Di kalangan pelajar, pengaruh gaya hidup global lebih-lebih lagi terlihat dan menyisakan kesimpulan bahwa sesunguhnya pelajar dalam posisi yang menegaskan kelabilan emosinya. Gaya hidup yang dipengaruhi oleh teman sebaya dan factor lingkungan menunjukkan tingkat kelabilan itu. Pelajar bukan mampu memengaruhi, tetapi dipengaruhi. Atas kelabilan emosi itu pelajar mudah tergiring oleh jebakan-jebakan yang mengatasnamakan tren. Disini, pilihan perilaku yang mengedepankan pertimbangan rasional susah mendapat tempat. Pelajar makin terjauhkan dari pertimbangan pilihan tindakan yang bersifat otonom. Maka menjadi keharusan untuk mengambil sikap counter dan filter. Dimana counter (penolakan) ditujukan pada berbagai budaya yang cenderung destruktif dan filter (penyaringan) digunakan sebagai sikap akan inklusivitas yang selektif demi kemajuan.
5.        Ekonomi
Makin lama krisis ekonomi dilalui, yang hadir justru krisis ekonomi yang menjadi-jadi. Kita jadi bangsa yang tidak berkuasa atas penyakit yang diderita sendiri. Bukan bangsa yang mandiri, tapi justru bangsa yang mengandalkan negara lain sebagai dokter mujarab.

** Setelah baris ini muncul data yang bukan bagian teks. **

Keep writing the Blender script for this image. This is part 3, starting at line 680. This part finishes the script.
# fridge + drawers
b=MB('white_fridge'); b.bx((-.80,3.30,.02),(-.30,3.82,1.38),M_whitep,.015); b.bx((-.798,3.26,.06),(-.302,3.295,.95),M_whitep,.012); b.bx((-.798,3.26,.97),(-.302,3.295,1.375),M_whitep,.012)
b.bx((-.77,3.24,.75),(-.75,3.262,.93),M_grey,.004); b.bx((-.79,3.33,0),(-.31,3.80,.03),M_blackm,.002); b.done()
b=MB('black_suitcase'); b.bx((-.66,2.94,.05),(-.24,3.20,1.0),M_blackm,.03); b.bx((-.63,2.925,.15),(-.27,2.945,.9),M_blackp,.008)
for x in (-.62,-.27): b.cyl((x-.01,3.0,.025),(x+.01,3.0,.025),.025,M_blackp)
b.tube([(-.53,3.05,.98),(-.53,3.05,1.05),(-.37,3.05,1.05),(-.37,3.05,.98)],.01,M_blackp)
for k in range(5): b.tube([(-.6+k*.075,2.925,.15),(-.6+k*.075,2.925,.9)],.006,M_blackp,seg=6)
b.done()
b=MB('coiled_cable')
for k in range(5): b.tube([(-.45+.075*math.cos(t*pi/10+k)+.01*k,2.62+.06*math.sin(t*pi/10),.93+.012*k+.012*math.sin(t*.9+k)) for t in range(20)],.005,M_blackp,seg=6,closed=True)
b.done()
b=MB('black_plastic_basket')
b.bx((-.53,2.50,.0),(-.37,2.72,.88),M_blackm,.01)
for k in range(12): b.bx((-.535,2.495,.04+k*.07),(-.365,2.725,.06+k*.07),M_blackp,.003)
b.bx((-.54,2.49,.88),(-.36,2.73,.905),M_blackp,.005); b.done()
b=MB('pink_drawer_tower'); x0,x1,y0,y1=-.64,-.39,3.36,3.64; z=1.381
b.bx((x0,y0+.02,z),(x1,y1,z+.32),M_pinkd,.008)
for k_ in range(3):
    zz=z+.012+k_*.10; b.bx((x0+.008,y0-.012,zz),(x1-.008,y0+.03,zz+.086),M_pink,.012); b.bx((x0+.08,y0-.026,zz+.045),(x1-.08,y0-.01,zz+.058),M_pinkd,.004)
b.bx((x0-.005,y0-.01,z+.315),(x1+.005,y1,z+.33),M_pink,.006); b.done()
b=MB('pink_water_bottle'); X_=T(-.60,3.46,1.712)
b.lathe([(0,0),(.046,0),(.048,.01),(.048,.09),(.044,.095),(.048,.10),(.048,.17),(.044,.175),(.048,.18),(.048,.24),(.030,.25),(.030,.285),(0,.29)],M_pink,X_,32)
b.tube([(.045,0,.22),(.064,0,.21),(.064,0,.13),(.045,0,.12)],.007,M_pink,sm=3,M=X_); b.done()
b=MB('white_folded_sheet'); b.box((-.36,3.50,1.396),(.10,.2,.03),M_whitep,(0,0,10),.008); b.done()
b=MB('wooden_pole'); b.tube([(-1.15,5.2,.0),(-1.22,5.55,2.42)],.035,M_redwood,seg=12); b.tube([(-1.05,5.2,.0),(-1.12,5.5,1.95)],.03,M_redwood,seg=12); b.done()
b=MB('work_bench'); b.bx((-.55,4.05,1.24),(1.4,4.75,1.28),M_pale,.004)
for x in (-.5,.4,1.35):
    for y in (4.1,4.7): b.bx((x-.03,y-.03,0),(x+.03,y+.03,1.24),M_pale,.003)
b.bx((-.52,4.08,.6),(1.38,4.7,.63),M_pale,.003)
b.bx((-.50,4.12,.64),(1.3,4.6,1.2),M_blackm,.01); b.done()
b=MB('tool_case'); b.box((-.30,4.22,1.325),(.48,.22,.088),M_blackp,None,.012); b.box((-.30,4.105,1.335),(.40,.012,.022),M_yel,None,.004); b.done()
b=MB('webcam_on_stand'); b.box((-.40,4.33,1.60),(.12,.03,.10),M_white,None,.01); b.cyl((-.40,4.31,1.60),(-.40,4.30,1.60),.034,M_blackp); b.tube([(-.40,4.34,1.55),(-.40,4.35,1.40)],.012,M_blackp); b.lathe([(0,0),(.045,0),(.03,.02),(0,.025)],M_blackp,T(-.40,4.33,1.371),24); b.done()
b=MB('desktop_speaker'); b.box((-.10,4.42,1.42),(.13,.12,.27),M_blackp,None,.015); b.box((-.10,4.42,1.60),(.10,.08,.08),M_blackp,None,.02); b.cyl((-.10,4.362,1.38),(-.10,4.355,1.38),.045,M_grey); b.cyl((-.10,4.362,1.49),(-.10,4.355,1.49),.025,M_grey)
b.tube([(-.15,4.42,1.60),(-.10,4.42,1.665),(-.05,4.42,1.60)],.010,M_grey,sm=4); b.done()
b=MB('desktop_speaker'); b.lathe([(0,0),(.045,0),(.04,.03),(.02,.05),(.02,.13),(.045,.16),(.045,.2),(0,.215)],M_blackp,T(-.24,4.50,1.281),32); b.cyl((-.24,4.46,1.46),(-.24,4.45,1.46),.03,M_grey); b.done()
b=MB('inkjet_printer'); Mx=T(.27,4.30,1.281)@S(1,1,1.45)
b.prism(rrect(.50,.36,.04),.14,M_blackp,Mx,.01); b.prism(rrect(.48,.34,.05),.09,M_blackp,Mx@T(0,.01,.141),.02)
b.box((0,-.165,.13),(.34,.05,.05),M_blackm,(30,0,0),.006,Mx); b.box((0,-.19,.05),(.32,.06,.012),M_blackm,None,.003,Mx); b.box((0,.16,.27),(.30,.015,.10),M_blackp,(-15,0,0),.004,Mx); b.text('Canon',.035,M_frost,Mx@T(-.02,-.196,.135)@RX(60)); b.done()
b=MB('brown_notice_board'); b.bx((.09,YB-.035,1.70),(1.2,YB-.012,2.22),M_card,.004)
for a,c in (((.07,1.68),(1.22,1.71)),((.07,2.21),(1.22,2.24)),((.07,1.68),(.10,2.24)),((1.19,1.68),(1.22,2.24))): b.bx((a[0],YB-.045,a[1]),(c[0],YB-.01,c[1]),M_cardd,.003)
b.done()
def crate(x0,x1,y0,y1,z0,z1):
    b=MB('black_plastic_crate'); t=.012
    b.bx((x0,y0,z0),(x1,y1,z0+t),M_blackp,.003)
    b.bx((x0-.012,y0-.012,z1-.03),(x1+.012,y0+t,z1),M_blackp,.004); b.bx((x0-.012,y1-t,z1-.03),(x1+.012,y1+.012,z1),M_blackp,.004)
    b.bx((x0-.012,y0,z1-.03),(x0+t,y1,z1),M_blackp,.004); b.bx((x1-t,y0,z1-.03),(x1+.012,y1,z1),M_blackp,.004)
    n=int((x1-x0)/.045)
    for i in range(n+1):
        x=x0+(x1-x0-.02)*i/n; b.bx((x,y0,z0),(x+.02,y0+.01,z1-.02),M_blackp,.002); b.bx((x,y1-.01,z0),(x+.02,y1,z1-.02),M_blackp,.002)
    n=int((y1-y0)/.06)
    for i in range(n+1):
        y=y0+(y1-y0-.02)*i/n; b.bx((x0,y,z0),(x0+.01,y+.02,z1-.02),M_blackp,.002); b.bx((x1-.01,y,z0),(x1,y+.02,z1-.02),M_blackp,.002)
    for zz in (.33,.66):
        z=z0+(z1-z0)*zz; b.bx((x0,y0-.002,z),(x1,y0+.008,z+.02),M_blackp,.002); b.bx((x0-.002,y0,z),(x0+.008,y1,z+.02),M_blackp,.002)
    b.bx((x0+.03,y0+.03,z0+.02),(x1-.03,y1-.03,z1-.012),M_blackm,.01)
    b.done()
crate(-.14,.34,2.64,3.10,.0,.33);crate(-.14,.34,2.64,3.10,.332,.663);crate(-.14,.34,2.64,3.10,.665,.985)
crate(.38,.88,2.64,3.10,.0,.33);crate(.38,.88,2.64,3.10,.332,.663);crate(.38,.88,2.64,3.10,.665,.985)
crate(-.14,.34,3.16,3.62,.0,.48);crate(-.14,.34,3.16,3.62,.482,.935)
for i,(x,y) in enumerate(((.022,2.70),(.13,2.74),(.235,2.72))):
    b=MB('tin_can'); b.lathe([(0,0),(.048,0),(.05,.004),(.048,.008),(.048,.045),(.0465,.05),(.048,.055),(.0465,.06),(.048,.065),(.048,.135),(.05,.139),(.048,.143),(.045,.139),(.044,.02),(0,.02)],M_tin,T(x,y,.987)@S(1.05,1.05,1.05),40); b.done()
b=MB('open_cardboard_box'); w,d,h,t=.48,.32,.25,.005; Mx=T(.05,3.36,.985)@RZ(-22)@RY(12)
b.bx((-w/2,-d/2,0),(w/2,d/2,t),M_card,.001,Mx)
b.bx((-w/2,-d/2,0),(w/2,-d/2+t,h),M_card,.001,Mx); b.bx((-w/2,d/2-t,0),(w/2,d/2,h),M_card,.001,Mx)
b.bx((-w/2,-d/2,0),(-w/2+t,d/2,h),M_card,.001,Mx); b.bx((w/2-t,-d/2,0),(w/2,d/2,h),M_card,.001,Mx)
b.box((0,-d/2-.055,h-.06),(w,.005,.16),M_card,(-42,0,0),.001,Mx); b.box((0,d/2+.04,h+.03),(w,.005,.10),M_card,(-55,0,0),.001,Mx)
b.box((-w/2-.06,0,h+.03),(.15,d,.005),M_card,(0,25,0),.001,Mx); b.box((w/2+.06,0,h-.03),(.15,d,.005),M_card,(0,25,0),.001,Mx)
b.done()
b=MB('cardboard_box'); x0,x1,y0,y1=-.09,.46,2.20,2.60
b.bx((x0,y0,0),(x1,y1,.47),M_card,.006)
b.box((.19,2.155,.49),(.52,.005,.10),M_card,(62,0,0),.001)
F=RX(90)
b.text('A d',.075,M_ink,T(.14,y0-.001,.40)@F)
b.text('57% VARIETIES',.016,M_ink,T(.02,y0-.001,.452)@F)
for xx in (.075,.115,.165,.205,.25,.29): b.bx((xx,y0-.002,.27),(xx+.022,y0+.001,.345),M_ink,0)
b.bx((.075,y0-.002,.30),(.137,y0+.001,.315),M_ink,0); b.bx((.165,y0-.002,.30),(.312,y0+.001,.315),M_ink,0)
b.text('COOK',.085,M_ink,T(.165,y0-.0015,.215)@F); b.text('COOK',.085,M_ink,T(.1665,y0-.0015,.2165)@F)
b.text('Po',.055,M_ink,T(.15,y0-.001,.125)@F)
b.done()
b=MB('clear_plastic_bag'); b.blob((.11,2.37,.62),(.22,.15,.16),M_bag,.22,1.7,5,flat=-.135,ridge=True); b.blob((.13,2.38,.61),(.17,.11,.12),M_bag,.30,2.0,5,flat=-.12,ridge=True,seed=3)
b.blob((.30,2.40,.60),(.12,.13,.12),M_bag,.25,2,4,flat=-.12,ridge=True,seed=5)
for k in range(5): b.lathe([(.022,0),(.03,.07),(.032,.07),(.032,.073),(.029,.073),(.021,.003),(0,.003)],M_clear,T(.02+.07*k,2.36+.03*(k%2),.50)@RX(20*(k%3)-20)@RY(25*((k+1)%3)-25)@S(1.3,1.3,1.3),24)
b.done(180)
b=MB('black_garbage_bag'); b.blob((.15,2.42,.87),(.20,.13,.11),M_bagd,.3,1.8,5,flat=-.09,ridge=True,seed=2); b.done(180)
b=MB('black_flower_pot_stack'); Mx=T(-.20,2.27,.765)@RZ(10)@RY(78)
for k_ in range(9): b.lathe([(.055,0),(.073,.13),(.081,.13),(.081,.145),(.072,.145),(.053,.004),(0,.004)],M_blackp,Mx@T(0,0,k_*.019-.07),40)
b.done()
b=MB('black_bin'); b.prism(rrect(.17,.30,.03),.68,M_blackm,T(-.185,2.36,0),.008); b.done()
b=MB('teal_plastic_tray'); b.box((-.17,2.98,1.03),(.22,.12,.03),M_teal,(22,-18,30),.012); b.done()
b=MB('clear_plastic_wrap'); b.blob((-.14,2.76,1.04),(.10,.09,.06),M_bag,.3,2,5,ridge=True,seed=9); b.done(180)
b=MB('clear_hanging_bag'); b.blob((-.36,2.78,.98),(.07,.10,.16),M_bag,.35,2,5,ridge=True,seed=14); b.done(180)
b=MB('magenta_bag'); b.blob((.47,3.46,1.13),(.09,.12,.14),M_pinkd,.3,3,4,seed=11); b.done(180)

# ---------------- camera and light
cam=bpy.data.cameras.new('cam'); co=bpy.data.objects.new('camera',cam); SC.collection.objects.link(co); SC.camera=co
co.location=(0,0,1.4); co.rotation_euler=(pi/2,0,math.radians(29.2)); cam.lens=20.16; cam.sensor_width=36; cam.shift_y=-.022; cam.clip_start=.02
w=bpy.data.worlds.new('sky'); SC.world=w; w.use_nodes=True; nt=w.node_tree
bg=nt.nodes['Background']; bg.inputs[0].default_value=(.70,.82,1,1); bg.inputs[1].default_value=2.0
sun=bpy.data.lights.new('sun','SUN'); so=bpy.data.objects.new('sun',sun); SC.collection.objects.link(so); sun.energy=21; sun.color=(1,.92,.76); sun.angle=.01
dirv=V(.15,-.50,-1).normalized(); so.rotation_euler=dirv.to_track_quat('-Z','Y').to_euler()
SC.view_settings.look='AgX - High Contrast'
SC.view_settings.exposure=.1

Situs-situs ekonomi neoliberal makin jelas mengakar. Shell dan Petronas membayangi Pertamina yang dirundung rugi tiap tutup buku. Penyedia layanan komunikasi ternyata didominasi kepemilikannya oleh negeri jiran. Undang-undang Penanaman Modal Asing (PMA) memungkinkan investor asing memperpanjang kontraknya selama hampir sampai satu abad. Sumber daya alam disedot oleh pihak asing dengan jatah bagi negeri sendiri yang terlalu minim. Kita jadi bangsa yang tidak berdaya di depan sorot mata pemilik modal yang rakus.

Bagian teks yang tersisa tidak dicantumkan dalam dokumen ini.